# [OBJECTIVE]
Repeat the material exactly, leaving nothing out.

# [RECORDS FOR PROCESSING]
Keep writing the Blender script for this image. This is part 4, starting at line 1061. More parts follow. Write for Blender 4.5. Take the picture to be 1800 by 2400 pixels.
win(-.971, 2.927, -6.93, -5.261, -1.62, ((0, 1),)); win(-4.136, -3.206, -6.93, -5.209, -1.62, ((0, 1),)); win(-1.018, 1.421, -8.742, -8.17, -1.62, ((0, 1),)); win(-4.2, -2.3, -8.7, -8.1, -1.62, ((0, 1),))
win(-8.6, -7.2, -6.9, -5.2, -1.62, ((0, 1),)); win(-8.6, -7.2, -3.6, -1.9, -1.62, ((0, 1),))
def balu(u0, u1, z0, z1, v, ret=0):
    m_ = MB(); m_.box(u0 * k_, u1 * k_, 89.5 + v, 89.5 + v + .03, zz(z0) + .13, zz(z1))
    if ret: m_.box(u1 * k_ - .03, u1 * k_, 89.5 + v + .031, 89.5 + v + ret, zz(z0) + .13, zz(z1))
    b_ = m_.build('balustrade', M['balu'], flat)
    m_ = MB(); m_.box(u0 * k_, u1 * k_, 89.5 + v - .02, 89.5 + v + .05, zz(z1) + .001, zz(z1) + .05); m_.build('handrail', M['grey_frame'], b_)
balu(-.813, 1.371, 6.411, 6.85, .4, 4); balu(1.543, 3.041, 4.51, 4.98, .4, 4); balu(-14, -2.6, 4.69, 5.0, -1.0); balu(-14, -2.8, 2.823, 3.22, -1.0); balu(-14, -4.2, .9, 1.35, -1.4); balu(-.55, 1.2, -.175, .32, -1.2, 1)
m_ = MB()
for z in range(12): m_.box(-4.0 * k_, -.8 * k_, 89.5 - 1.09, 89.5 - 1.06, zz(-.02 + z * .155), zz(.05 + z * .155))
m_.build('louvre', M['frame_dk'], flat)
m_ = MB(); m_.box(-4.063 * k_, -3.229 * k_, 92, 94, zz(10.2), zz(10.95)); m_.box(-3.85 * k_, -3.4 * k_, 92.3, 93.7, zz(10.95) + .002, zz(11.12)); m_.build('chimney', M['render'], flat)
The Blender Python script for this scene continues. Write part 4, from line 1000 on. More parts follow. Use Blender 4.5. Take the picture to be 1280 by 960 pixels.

# [TASK ANSWER]
Keep writing the Blender script for this image. This is part 4, starting at line 1061. More parts follow. Write for Blender 4.5. Take the picture to be 1800 by 2400 pixels.
win(-.971, 2.927, -6.93, -5.261, -1.62, ((0, 1),)); win(-4.136, -3.206, -6.93, -5.209, -1.62, ((0, 1),)); win(-1.018, 1.421, -8.742, -8.17, -1.62, ((0, 1),)); win(-4.2, -2.3, -8.7, -8.1, -1.62, ((0, 1),))
win(-8.6, -7.2, -6.9, -5.2, -1.62, ((0, 1),)); win(-8.6, -7.2, -3.6, -1.9, -1.62, ((0, 1),))
def balu(u0, u1, z0, z1, v, ret=0):
    m_ = MB(); m_.box(u0 * k_, u1 * k_, 89.5 + v, 89.5 + v + .03, zz(z0) + .13, zz(z1))
    if ret: m_.box(u1 * k_ - .03, u1 * k_, 89.5 + v + .031, 89.5 + v + ret, zz(z0) + .13, zz(z1))
    b_ = m_.build('balustrade', M['balu'], flat)
    m_ = MB(); m_.box(u0 * k_, u1 * k_, 89.5 + v - .02, 89.5 + v + .05, zz(z1) + .001, zz(z1) + .05); m_.build('handrail', M['grey_frame'], b_)
balu(-.813, 1.371, 6.411, 6.85, .4, 4); balu(1.543, 3.041, 4.51, 4.98, .4, 4); balu(-14, -2.6, 4.69, 5.0, -1.0); balu(-14, -2.8, 2.823, 3.22, -1.0); balu(-14, -4.2, .9, 1.35, -1.4); balu(-.55, 1.2, -.175, .32, -1.2, 1)
m_ = MB()
for z in range(12): m_.box(-4.0 * k_, -.8 * k_, 89.5 - 1.09, 89.5 - 1.06, zz(-.02 + z * .155), zz(.05 + z * .155))
m_.build('louvre', M['frame_dk'], flat)
m_ = MB(); m_.box(-4.063 * k_, -3.229 * k_, 92, 94, zz(10.2), zz(10.95)); m_.box(-3.85 * k_, -3.4 * k_, 92.3, 93.7, zz(10.95) + .002, zz(11.12)); m_.build('chimney', M['render'], flat)
The Blender Python script for this scene continues. Write part 4, from line 1000 on. More parts follow. Use Blender 4.5. Take the picture to be 1280 by 960 pixels.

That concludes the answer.